はい。やっぱりオリジナル映画の源流は、監督が何を考えてどんなものを作りたいかから始まるから。映画を作る動機が、往々にして自身の生活やその周囲から見つけたものから始まるんですね。
「サマーウォーズ」も、夏に公開するから夏の大冒険物をやりたいと。「時をかける少女」では主人公が女の子だったから、男の子が、最先端のネットの中の世界を冒険する。となるとリアルワールドでの舞台は、最先端とは正反対のネットも繋がらないような田舎にしようと。その場所をどこにするかといったとき、細田さんが、結婚の挨拶に行った奥さんの実家が長野県の上田で、それが「サマーウォーズ」の舞台になった、という感じで。
―― 監督自身の生活が、映画の内容に大きく反映されるのですね。
「おおかみこども」もそうですね。細田さん自身も「おおかみこども」が公開されてしばらくして子供を授かりましたが、制作の最中に言っていたのは、「自分はまだ子育てをしたことがないけれど、子どもを育てている人が身近に何人かいて、子育てを『大変だ、大変だ』と言いながら、それを楽しそうに話している。そういうのが格好よく見えた」とよく言っていて、それを映画にできないかというのが「おおかみこども」を作ったきっかけのひとつです。
だからその段階では、細田さんに「じゃあ次の映画では、興収何億円を目指そう」なんて話はしていないんです。
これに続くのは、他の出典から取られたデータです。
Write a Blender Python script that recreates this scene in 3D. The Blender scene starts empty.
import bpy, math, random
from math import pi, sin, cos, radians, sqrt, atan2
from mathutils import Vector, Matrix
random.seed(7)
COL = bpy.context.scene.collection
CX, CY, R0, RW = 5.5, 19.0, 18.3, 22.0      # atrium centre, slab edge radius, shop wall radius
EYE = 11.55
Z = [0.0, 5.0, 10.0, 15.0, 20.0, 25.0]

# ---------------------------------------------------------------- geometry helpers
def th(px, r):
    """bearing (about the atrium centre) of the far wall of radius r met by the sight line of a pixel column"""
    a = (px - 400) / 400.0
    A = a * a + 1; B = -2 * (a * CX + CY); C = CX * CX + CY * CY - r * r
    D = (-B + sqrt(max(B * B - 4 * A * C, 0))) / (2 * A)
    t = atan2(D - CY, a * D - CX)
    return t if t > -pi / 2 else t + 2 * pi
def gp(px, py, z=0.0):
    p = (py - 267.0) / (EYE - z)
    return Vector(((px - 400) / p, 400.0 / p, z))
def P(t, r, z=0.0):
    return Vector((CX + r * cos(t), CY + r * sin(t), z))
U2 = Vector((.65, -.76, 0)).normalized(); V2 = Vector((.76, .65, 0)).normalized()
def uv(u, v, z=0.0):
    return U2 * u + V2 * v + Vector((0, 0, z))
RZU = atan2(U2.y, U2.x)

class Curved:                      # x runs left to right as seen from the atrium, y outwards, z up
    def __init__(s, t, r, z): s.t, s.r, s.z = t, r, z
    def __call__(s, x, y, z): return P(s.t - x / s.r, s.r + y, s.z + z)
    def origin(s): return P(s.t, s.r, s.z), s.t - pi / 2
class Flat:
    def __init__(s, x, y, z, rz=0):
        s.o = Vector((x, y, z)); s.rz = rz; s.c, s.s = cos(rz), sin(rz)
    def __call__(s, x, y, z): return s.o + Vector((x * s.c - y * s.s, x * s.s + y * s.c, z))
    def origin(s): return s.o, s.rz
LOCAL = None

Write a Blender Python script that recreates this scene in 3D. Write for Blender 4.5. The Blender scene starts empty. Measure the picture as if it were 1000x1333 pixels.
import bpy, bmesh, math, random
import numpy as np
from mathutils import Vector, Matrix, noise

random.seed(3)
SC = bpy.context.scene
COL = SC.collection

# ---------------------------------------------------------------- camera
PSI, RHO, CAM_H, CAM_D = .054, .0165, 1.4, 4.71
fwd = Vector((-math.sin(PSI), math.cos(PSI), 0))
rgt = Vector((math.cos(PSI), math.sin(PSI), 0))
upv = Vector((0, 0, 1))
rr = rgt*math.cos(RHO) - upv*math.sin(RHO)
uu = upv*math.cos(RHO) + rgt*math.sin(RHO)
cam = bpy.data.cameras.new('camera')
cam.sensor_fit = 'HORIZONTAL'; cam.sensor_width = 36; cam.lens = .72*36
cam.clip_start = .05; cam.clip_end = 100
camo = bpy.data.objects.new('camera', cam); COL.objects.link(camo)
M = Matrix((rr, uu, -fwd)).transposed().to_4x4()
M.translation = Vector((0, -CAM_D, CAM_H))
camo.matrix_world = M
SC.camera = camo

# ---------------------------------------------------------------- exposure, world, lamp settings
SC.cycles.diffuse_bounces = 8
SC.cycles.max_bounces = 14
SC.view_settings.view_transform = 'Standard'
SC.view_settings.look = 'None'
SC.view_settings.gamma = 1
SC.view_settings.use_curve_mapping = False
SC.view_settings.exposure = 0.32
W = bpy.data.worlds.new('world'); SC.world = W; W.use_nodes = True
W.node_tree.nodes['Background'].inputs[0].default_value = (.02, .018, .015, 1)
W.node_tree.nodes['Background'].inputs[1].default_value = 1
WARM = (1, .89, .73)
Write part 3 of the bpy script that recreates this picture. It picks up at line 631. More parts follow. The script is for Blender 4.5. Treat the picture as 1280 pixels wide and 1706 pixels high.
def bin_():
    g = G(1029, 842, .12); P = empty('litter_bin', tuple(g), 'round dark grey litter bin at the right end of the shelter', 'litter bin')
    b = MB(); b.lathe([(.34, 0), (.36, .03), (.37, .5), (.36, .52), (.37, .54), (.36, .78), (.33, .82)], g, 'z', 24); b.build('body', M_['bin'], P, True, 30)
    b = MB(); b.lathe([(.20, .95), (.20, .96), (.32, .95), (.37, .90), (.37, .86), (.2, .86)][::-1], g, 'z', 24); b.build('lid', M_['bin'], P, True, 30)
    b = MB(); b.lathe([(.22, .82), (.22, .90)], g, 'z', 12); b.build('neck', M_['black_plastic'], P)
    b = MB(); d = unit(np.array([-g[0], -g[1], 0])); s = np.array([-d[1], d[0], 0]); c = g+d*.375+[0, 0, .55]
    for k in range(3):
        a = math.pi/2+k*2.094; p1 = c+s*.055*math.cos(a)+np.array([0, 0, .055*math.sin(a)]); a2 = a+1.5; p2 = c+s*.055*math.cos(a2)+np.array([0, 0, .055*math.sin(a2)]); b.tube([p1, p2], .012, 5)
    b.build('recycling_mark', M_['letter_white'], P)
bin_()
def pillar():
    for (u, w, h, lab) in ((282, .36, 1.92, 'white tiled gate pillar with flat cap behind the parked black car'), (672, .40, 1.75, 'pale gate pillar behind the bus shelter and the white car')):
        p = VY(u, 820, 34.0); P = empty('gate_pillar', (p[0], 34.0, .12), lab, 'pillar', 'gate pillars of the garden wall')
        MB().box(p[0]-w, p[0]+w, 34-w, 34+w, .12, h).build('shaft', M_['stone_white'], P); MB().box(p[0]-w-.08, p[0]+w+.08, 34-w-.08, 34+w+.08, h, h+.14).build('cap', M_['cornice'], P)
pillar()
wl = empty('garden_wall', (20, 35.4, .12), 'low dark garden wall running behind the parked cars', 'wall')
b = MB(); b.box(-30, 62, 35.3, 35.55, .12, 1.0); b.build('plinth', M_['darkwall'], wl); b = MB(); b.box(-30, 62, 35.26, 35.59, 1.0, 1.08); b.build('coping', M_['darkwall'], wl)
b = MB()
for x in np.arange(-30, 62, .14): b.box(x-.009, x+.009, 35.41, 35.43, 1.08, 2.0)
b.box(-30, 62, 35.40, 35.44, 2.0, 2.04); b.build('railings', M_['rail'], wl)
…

「誰のために映画はあるのか?」と言えば、公共のためにある。けれどもその源泉では、映画は監督個人のために存在している。公共性と作家個人のパーソナルな部分の両立というか、同時に見ていかなきゃいけないということではあるなと思います。
―― 公共のものであり作家個人のためのものでもある。そんな矛盾した「映画」における渡邊さんのプロデューサーとしての仕事はどんなものだと思いますか。
「プロデューサーとは何か」ということを、僕が「アニメージュ」の編集者だった時に、当時編集長だった鈴木敏夫さん(編註:スタジオジブリのプロデューサー。元「アニメージュ」編集長)から聞いたことがあるんです。
当時「風の谷のナウシカ」のプロデューサーをしていた高畑勲さんに、鈴木さんが「プロデューサーって何をするんですか」って聞いたんですね。すると高畑さんは、「それは簡単です」と。「どんなときでも監督の味方になることです」と答えたそうなんです。
それを鈴木さんから聞いた僕も、なるほどと思いました。パブリックな映画でも、大元を生み出すのは監督です。監督は極めて個人的なところから作品を生み出すわけで、そのパーソナルなものに対しては徹底的に味方をする。それが僕の役割なんだなと思いました。映画作りは、監督と一緒にずっとマラソンしながら、監督がどこに行こうとしているのかを探っていく作業だと思います。
時には迷子になることもあって、監督が迷子になったときに、一緒に迷子になりながら、どっちに光が差しているのかを見つけていく。そういう感じだと思います。